Williams’ recent policy, titled Dynamic Security, acknowledges the humanizing force of a shared experience. The policy requires staff to interact with incarcerees on a personal level, interactions like sharing a meal, playing board games or being interviewed on the radio station.

“We’ve come so far in the last five years,” Pierce, who was charged with sexual exploitation of a child, said. “I’m serving an 18-year sentence, and I’m down 12-and-a-half years and the change in that time is huge. I respect the officers so much more now than I did then because of the way they respect us now. Then, they just looked at us like we were nothing.” 

From the station’s advent, the goal was to create industry-standard shows with journalistic integrity while turning incarcerees who will leave the facility into competitive job candidates. Pierce hopes to take these skills into the world after prison and find a job in audio.

She came to the station through Gonzales, who functions as her mentor in a mentorship program Gonzales founded with two other inmates called Women of Influence. It’s the only program of its kind recognized by the state in the facility. Pierce said it was Gonzales who helped her find her purpose in “a place that will tear you down.”

Gonzales is the steady voice of the radio station, bringing others in, amplifying voices within the facility so all Coloradans hear their stories. She hopes that those on the outside see the humanity on the inside, while those on the inside see the humanity within themselves and one another. She recently interviewed a repeat offender who started a program in what Gonzales calls the most difficult part of the facility for incarcerees fresh out of solitary confinement or with many write-ups. 

“[The prisoner] started this program that was highly successful where people sing, write poems, rap,” Gonzales said. “She showcased a lot of cool stuff, and I wanted to bring that onto the radio station. I showcased one of the songs; one of the girls rapped through it. It was just really cool that I could do that for her, that I could show her growth coming in and out of prison and that she’s helping other people in their growth and change.”

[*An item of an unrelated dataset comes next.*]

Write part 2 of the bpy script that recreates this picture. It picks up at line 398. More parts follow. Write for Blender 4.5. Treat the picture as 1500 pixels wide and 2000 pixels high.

On March 31, 2022, the Colorado Senate acknowledged the power of programs like “Inside Wire.” Gov. Jared Polis signed Senate Bill 050, meant to modernize the Colorado Correctional Industries program shaped by the Correctional Industries Act of 1976 which mandated that said programs be profitable. This change allows for the expansion of work programs that better benefit the reentry and reintegration of the prison population, rather than turning a profit for the prison. In practice, this means more marketable skills and jobs with better pay that provide a chance for saving funds into a post-prison safety net, thereby decreasing recidivism. 

“Why I coasted for all that time was because I had no hope, and that’s what happens when you don’t have no hope,” Gonzales said. “That’s what a lot of people living here are without. When you have no hope, you have no purpose; you’re just kind of sitting in here. What I try to do now and amplify through the radio station is that you’ve gotta have a purpose within yourself to give yourself a reason to get up every day.”

Incarcerees like Pierce, Berry and 95% of the Colorado prison population will leave prison and forge a new life with the outside population. While Berry doesn’t see herself staying in audio like Pierce, she believes the skills she learned at the station will serve her in a future career advocating for formerly-incarcerated women. 

But for the “lifers” like Gonzales, hope takes on a different shape. She was convicted of felony murder at the age of 18 and now, at the age of 44, has spent the majority of her life on the inside. Without a chance of parole, in all likelihood, she will never return to her native Pueblo. Despite not knowing if she will ever return home, she maintains hope. 

“Every day I learn something new in that radio station and it makes me happy. I know that every day I’m creating something new. I know that I’m about connecting the outside community with the inside community. I know that I have hope, and I don’t give up on hope. My hope is always fighting to see a light outside of here. I believe every for-lifer should fight for themselves to get out of here. You have to believe that you’re worth the fight.”